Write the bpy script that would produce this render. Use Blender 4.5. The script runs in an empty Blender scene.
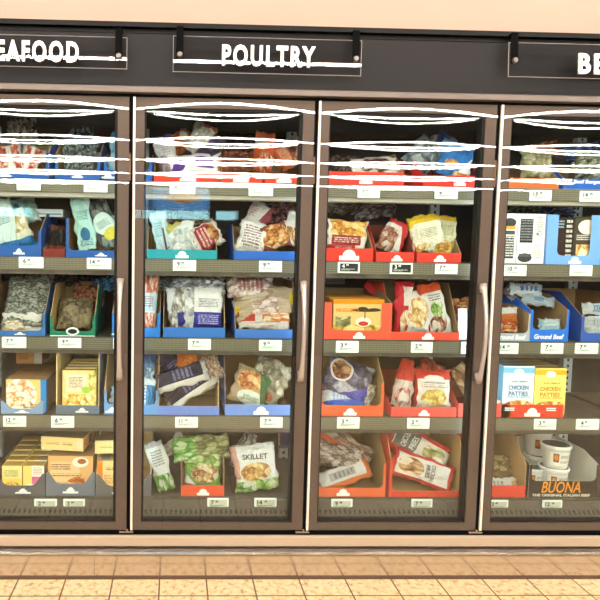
import bpy, bmesh, math, random
from mathutils import Vector, Matrix, noise
from math import radians, sin, cos, pi

S = bpy.context.scene
C = S.collection

# ------------------------------------------------------------------ camera
CP = Vector((0.19117, -2.47211, 1.44875))
YAW, PITCH, ROLL = 0.0283116, 0.0764083, -0.015139
F_PX, PPX, PPY = 594.3756, 192.5058, 293.1494
_f = Vector((sin(YAW)*cos(PITCH), cos(YAW)*cos(PITCH), -sin(PITCH)))
_r = Vector((cos(YAW), -sin(YAW), 0))
_d = -_r.cross(_f)
RR = cos(ROLL)*_r + sin(ROLL)*_d
DD = -sin(ROLL)*_r + cos(ROLL)*_d
cam = bpy.data.cameras.new('camera')
cam.sensor_width = 36
cam.lens = F_PX/600*36
cam.shift_x = (300-PPX)/600
cam.shift_y = (PPY-300)/600
cam.clip_start = 0.05
co = bpy.data.objects.new('camera', cam)
C.objects.link(co)
co.matrix_world = Matrix(((RR.x, -DD.x, -_f.x, CP.x), (RR.y, -DD.y, -_f.y, CP.y), (RR.z, -DD.z, -_f.z, CP.z), (0, 0, 0, 1)))
S.camera = co

def at(px, py, Y):
    """the point at depth Y seen at a photograph pixel"""
    d = (px-PPX)/F_PX*RR + (py-PPY)/F_PX*DD + _f
    return CP + d*((Y-CP.y)/d.y)

# ------------------------------------------------------------------ world and exposure
w = bpy.data.worlds.new('world')
S.world = w
w.use_nodes = True
w.node_tree.nodes['Background'].inputs[0].default_value = (1.0, 0.88, 0.74, 1)
w.node_tree.nodes['Background'].inputs[1].default_value = 0.05
S.view_settings.view_transform = 'Standard'
S.view_settings.look = 'None'
S.view_settings.gamma = 1
S.view_settings.exposure = 0.04
S.cycles.max_bounces = 8
S.cycles.transparent_max_bounces = 24
S.cycles.caustics_reflective = False
S.cycles.caustics_refractive = False
STRIP_STRENGTH = 196.0      # ceiling strip lights
LED_STRENGTH = 13.0        # strips inside the freezer, behind the door mullions
W = 0.76                   # door pitch

# ------------------------------------------------------------------ colours and node helper
def lin(h):
    if not isinstance(h, str): return (*h, 1) if len(h) == 3 else h
    h = h.lstrip('#')
    o = []
    for i in (0, 2, 4):
        c = int(h[i:i+2], 16)/255
        o.append(c/12.92 if c <= .04045 else ((c+.055)/1.055)**2.4)
    return (*o, 1)

class NT:
    def __init__(s, name):
        s.m = bpy.data.materials.new(name)
        s.m.use_nodes = True
        s.t = s.m.node_tree
        s.n = s.t.nodes
        s.b = s.n['Principled BSDF']
        s.out = s.n['Material Output']
    def L(s, a, b): s.t.links.new(a, b)
    def put(s, sock, v):
        if hasattr(v, 'links') or hasattr(v, 'is_linked'): s.L(v, sock)
        else: sock.default_value = v
    def math(s, op, a, b=0.0, c=None):
        n = s.n.new('ShaderNodeMath'); n.operation = op
        s.put(n.inputs[0], a); s.put(n.inputs[1], b)
        if c is not None: s.put(n.inputs[2], c)
        return n.outputs[0]
    def mix(s, f, a, b):
        n = s.n.new('ShaderNodeMix'); n.data_type = 'RGBA'
        s.put(n.inputs[0], f); s.put(n.inputs[6], a); s.put(n.inputs[7], b)
        return n.outputs[2]
    def uv(s):
        n = s.n.new('ShaderNodeTexCoord'); x = s.n.new('ShaderNodeSeparateXYZ')
        s.L(n.outputs['UV'], x.inputs[0])
        return n.outputs['UV'], x.outputs[0], x.outputs[1]
    def obj(s):
        return s.n.new('ShaderNodeTexCoord').outputs['Object']
    def noise(s, vec, scale, detail=2.0, rough=.5):
        n = s.n.new('ShaderNodeTexNoise')
        n.inputs['Scale'].default_value = scale; n.inputs['Detail'].default_value = detail; n.inputs['Roughness'].default_value = rough
        s.L(vec, n.inputs['Vector'])
        return n.outputs['Fac']
    def ramp(s, f, stops):
        n = s.n.new('ShaderNodeValToRGB')
        e = n.color_ramp.elements
        while len(e) < len(stops): e.new(.5)
        for k, (p, c) in enumerate(stops):
            e[k].position = p; e[k].color = lin(c)
        s.L(f, n.inputs[0])
        return n.outputs[0]
    def bump(s, h, strength, dist=.01):
        n = s.n.new('ShaderNodeBump'); n.inputs['Strength'].default_value = strength; n.inputs['Distance'].default_value = dist
        s.L(h, n.inputs['Height']); s.L(n.outputs[0], s.b.inputs['Normal'])
    def set(s, col=None, rough=None, metal=None, spec=None):
        if col is not None: s.put(s.b.inputs['Base Color'], col)
        if rough is not None: s.put(s.b.inputs['Roughness'], rough)
        if metal is not None: s.b.inputs['Metallic'].default_value = metal
        if spec is not None: s.b.inputs['Specular IOR Level'].default_value = spec

CACHE = {}
def solid(col, rough=.6, metal=0, var=.06, scale=9):
    k = ('solid', col, rough, metal, var, scale)
    if k in CACHE: return CACHE[k]
    n = NT('plain_' + str(len(CACHE)))
    c = lin(col)
    f = n.noise(n.obj(), scale, 3)
    a = tuple(x*(1-var) for x in c[:3]) + (1,)
    b = tuple(min(1, x*(1+var)) for x in c[:3]) + (1,)
    n.set(n.mix(f, a, b), rough, metal, .5 if metal > .3 else .16)
    CACHE[k] = n.m
    return n.m

def emit(col, strength):
    k = ('emit', col, strength)
    if k in CACHE: return CACHE[k]
    n = NT('lamp_' + str(len(CACHE)))
    n.set((0, 0, 0, 1))
    n.b.inputs['Emission Color'].default_value = lin(col)
    n.b.inputs['Emission Strength'].default_value = strength
    CACHE[k] = n.m
    return n.m

def printed(base, *layers, rough=.3, film=True, emission=0, seed=0):
    """printed pack: base colour with layers laid out over the UV square (u right, v up)
    rect u0 u1 v0 v1 col | ell cu cv ru rv col | food cu cv ru rv c1 c2 c3 scale | text u0 u1 v0 v1 col lines
    tri a b c col (a*u+b*v>c) | foodrect u0 u1 v0 v1 c1 c2 c3 scale | clear u0 u1 v0 v1 ..."""
    k = ('printed', base, layers, rough, film, emission, seed)
    if k in CACHE: return CACHE[k]
    n = NT('print_' + str(len(CACHE)))
    vec, u, v = n.uv()
    col = lin(base)
    def rect(u0, u1, v0, v1):
        a = n.math('MULTIPLY', n.math('GREATER_THAN', u, u0), n.math('LESS_THAN', u, u1))
        b = n.math('MULTIPLY', n.math('GREATER_THAN', v, v0), n.math('LESS_THAN', v, v1))
        return n.math('MULTIPLY', a, b)
    def ell(cu, cv, ru, rv):
        a = n.math('POWER', n.math('ABSOLUTE', n.math('DIVIDE', n.math('SUBTRACT', u, cu), ru)), 2.0)
        b = n.math('POWER', n.math('ABSOLUTE', n.math('DIVIDE', n.math('SUBTRACT', v, cv), rv)), 2.0)
        return n.math('LESS_THAN', n.math('ADD', a, b), 1.0)
    def food(c1, c2, c3, sc):
        o = n.n.new('ShaderNodeVectorMath'); o.operation = 'ADD'
        n.L(vec, o.inputs[0]); o.inputs[1].default_value = (seed*1.7, seed*.9, 0)
        vo = n.n.new('ShaderNodeTexVoronoi'); vo.inputs['Scale'].default_value = sc
        n.L(o.outputs[0], vo.inputs['Vector'])
        vo.inputs['Scale'].default_value = sc*1.7
        nz = n.noise(o.outputs[0], sc*3.2, 5, .65)
        sp = n.n.new('ShaderNodeSeparateColor'); n.L(vo.outputs['Color'], sp.inputs[0])
        f = n.math('ADD', n.math('MULTIPLY', sp.outputs[0], .46), n.math('SUBTRACT', n.math('MULTIPLY', nz, .9), .14))
        f = n.math('SUBTRACT', f, n.math('MULTIPLY', n.math('POWER', vo.outputs['Distance'], 2.0), .3))
        return n.ramp(f, [(.22, c1), (.45, c2), (.66, c3)])
    first = True
    for L in layers:
        t = L[0]
        if t == 'rect': m, c = rect(*L[1:5]), lin(L[5])
        elif t == 'ell': m, c = ell(*L[1:5]), lin(L[5])
        elif t == 'food': m, c = ell(*L[1:5]), food(*L[5:9])
        elif t == 'foodrect': m, c = rect(*L[1:5]), food(*L[5:9])
        elif t == 'tri':
            m = n.math('GREATER_THAN', n.math('ADD', n.math('MULTIPLY', u, L[1]), n.math('MULTIPLY', v, L[2])), L[3]); c = lin(L[4])
        elif t == 'text':
            u0, u1, v0, v1, tc, lines = L[1:7]
            m = rect(u0, u1, v0, v1)
            lines = lines*1.6
            ph = n.math('FRACT', n.math('MULTIPLY', n.math('SUBTRACT', v, v0), lines/(v1-v0)))
            row = n.math('GREATER_THAN', ph, .42)
            cx = n.n.new('ShaderNodeCombineXYZ')
            n.L(n.math('MULTIPLY', u, 26.0/(u1-u0)), cx.inputs[0])
            n.L(n.math('FLOOR', n.math('MULTIPLY', v, lines/(v1-v0))), cx.inputs[1])
            g = n.math('GREATER_THAN', n.noise(cx.outputs[0], 1.3, 2), .46)
            m = n.math('MULTIPLY', m, n.math('MULTIPLY', row, g)); c = lin(tc)
        col = n.mix(m, col, c)
    if film:
        crk = n.math('ADD', n.noise(vec, 6, 5, .65), n.math('MULTIPLY', n.noise(vec, 19, 3, .6), .3))
        n.bump(crk, 1.0, .03)
    n.set(col, rough, spec=.45 if film else .2)
    if film:
        n.b.inputs['Coat Weight'].default_value = .18; n.b.inputs['Coat Roughness'].default_value = .18
    if emission:
        n.put(n.b.inputs['Emission Color'], col)
        n.b.inputs['Emission Strength'].default_value = emission
    CACHE[k] = n.m
    return n.m

# ------------------------------------------------------------------ object helpers
def link(name, me, parent=None):
    o = bpy.data.objects.new(name, me)
    C.objects.link(o)
    if parent: o.parent = parent
    return o

def tag(o, label=None, cat=None, group=None, kind=None):
    if label:
        assert 4 <= len(label.split()) <= 16, label
        o['label'] = label
    if cat: o['category'] = cat
    if group: o['group'] = group
    if kind: o['kind'] = kind
    return o

def empty(name, loc=(0, 0, 0)):
    o = bpy.data.objects.new(name, None)
    o.empty_display_size = .05
    C.objects.link(o); o.location = loc
    return o

def bm_obj(name, bm, mats, parent=None, smooth=False):
    me = bpy.data.meshes.new(name)
    bmesh.ops.recalc_face_normals(bm, faces=bm.faces)
    bm.to_mesh(me); bm.free()
    for m in (mats if isinstance(mats, (list, tuple)) else [mats]): me.materials.append(m)
    if smooth:
        for p in me.polygons: p.use_smooth = True
    return link(name, me, parent)

def box(bm, x0, x1, y0, y1, z0, z1, mi=0):
    vs = [bm.verts.new(p) for p in ((x0, y0, z0), (x1, y0, z0), (x1, y1, z0), (x0, y1, z0), (x0, y0, z1), (x1, y0, z1), (x1, y1, z1), (x0, y1, z1))]
    fs = []
    for q in ((0, 3, 2, 1), (4, 5, 6, 7), (0, 1, 5, 4), (1, 2, 6, 5), (2, 3, 7, 6), (3, 0, 4, 7)):
        f = bm.faces.new([vs[i] for i in q]); f.material_index = mi; fs.append(f)
    return fs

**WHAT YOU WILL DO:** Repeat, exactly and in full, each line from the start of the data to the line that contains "return CP + d*((Y-CP.y)/d.y)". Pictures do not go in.

**THE RESULT:**
Write the bpy script that would produce this render. Use Blender 4.5. The script runs in an empty Blender scene.
import bpy, bmesh, math, random
from mathutils import Vector, Matrix, noise
from math import radians, sin, cos, pi

S = bpy.context.scene
C = S.collection

# ------------------------------------------------------------------ camera
CP = Vector((0.19117, -2.47211, 1.44875))
YAW, PITCH, ROLL = 0.0283116, 0.0764083, -0.015139
F_PX, PPX, PPY = 594.3756, 192.5058, 293.1494
_f = Vector((sin(YAW)*cos(PITCH), cos(YAW)*cos(PITCH), -sin(PITCH)))
_r = Vector((cos(YAW), -sin(YAW), 0))
_d = -_r.cross(_f)
RR = cos(ROLL)*_r + sin(ROLL)*_d
DD = -sin(ROLL)*_r + cos(ROLL)*_d
cam = bpy.data.cameras.new('camera')
cam.sensor_width = 36
cam.lens = F_PX/600*36
cam.shift_x = (300-PPX)/600
cam.shift_y = (PPY-300)/600
cam.clip_start = 0.05
co = bpy.data.objects.new('camera', cam)
C.objects.link(co)
co.matrix_world = Matrix(((RR.x, -DD.x, -_f.x, CP.x), (RR.y, -DD.y, -_f.y, CP.y), (RR.z, -DD.z, -_f.z, CP.z), (0, 0, 0, 1)))
S.camera = co

def at(px, py, Y):
    """the point at depth Y seen at a photograph pixel"""
    d = (px-PPX)/F_PX*RR + (py-PPY)/F_PX*DD + _f
    return CP + d*((Y-CP.y)/d.y)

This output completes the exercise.